Looking at the Essential Report from yesterday — which was probably the best poll undertaken in the last 12 months by any pollster — the magnitude of how wrong the Coalition not only got the stimulus package, but the broader GFC starts to become apparent.

When Essential asked “How concerned are you that you or some member of your immediate family will lose their job in the next year or so?”, the responses were profound. Approximately two out of three people answered either “somewhat concerned” or “very concerned”. The GFC isn’t viewed by the public as some arbitrary, nebulous concept like the War on Terror was for most, or Climate Change is for many — two out of three people see the GFC as having personal and family consequences being at stake, and that’s simply on the unemployment side of things.

When the question “Do you strongly approve, approve, disapprove or strongly disapprove of the Government/Opposition performance in regard to the global financial crisis?” was asked, for every four people that approve of the way the Coalition has handled the issue, five people disapprove. Yet for every three people that approve of the way the government has handled the GFC, only one person disapproves. The public credibility gap between the government and the opposition is simply enormous.

We can see that further by looking at the results of the question “Who do you trust more to handle the economy during the financial crisis?” The public trust the Government to handle the GFC better than the Coalition by a ratio of over 2:1 — 55% for the government and only 25% for the Coalition. Even in the Liberal Party’s strongest constituency — the over 50’s — Turnbull can still only muster 31%.

To add insult to injury over the Coalition’s handling of the GFC, 51% believe Rudd’s rationale for the stimulus package (reinvigorating the economy and preventing job losses) compared to only 35% that believe Turnbull might have had a point on the expenditure being unnecessary and wasteful.

You can see why.

Most people derive their political news in small bites — the reactions and talking points they see and hear from their pollies on the radio, the five second grabs they see on the nightly news. What they saw from the Coalition they simply didn’t like.

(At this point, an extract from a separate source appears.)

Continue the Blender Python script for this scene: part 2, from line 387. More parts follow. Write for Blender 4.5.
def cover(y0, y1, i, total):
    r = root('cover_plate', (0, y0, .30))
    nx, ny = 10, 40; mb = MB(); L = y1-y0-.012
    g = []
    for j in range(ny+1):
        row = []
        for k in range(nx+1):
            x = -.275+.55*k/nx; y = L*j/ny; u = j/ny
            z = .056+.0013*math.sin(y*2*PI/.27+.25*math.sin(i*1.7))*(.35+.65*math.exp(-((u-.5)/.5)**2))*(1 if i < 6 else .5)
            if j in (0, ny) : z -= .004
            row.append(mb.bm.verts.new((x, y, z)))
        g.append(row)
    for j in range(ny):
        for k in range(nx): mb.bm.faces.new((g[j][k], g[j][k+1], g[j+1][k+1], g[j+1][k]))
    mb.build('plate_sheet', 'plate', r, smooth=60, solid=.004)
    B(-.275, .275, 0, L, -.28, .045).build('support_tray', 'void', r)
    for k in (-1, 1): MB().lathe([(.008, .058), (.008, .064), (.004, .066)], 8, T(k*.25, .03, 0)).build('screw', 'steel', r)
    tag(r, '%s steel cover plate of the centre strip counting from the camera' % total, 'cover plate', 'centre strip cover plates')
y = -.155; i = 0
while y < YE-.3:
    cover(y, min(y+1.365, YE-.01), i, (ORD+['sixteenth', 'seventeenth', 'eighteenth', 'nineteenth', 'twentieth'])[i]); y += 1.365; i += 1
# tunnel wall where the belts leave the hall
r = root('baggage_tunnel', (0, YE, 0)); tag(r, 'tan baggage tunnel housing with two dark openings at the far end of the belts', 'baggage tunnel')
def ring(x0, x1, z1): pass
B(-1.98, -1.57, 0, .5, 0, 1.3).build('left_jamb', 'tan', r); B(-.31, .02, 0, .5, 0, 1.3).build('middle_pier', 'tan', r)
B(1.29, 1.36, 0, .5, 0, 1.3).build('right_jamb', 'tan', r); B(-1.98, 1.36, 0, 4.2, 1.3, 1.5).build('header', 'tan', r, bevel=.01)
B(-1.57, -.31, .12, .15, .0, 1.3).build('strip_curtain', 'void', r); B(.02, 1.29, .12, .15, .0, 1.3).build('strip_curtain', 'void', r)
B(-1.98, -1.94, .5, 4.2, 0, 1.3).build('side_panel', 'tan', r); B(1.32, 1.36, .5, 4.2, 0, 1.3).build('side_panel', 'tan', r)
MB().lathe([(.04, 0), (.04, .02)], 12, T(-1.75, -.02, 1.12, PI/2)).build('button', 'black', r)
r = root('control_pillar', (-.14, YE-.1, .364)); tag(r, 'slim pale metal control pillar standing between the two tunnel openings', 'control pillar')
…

Last week in the debate over the stimulus package, the Coalition were criticising the size of the cash payments, the upgrade of the school system, and the insulation plan where they joked about pink bats. But the public are operating in another universe. The Essential poll suggested that support for the cash payments runs at 66/18, support for the school refurbishment program runs at a massive 84/3 while support for the insulation program is running 46/24 in favour of the government proposal.

Barnaby Joyce, with his usual complete absence of political nous, repeatedly made a song and dance about the schools program, with the mainstream news cycle being littered by snippets and five second grabs of an angry Barnaby telling everyone how pointless it all was. His position is supported by 3% of the population. That’s no typo. Unfortunately he wasn’t alone. The entire Coalition argument suffered that most dangerous of all political ailments — it sounded ignorant to the concerns that people actually have about the GFC.

When Turnbull talked of taking a hit in the polls because his actions were unpopular, he missed the point. The unpopularity didn’t come from simply standing between the public and a bucket of money, it came because people didn’t believe him. As we’ve seen, they believed Rudd’s arguments, they believed in the package, they believed in where the package was targeted and what it was trying to achieve. They believed that the package focused on their real concerns and as a result they trusted Rudd.

What these economic questions that focus on the GFC are suggesting is that the lead on “who’s the best economic manager” in the broad sense isn’t really worth a hill of beans. At the same time the Coalition holds a slight lead on the broad question in Newspoll, they are getting absolutely pounded on any specific question about the economy and their vote is down the toilet.

Labor, on their worst day, on their ‘worst’ issue are still winning the political contest — daylight is second.

If we look at the Newspoll responses for which party is best to handle which issue, the ALP leads on Health, Education, Water Planning, the Environment, Industrial Relations, Climate Change and Welfare & Social issues by margins of between 11 and 32 points. On the only two issues where the Coalition is in front — the Economy and National Security — they lead by the margin or error; one point for the former and three points for the latter. But the value of leading in the former doesn’t seem to be worth much as we’ve seen with the GFC questions and their responses.

If the Coalition wants to become competitive again, they’ve got to look at why they’re either massively behind or within the margin of error on every issue and why they have a solid lead in exactly none.